Show that :

$\dfrac{\text{sin A}}{\text{sin(90° - A)}} + \dfrac{\text{cos A}}{\text{cos(90° - A)}}$ = sec A cosec A

To prove:

$\dfrac{\text{sin A}}{\text{sin(90° - A)}} + \dfrac{\text{cos A}}{\text{cos(90° - A)}}$ = sec A cosec A

By formula,

sin (90° - A) = cos A and cos (90° - A) = sin A.
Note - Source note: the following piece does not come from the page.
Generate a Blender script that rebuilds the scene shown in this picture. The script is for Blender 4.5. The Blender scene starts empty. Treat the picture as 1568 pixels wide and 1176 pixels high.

Substituting above values in L.H.S. :

$\Rightarrow \dfrac{\text{sin A}}{\text{cos A}} + \dfrac{\text{cos A}}{\text{sin A}} \\[1em] \Rightarrow \dfrac{\text{sin}^2 A + \text{cos}^2 A}{\text{sin A cos A}}$

By formula,

sin² A + cos² A = 1

$\Rightarrow \dfrac{1}{\text{sin A cos A}} \\[1em] \Rightarrow \dfrac{1}{\text{sin A}} \times \dfrac{1}{\text{cos A}} \\[1em] \Rightarrow \text{cosec A sec A}.$

Since, L.H.S. = R.H.S.

Hence, proved that $\dfrac{\text{sin A}}{\text{sin(90° - A)}} + \dfrac{\text{cos A}}{\text{cos(90° - A)}}$ = sec A cosec A.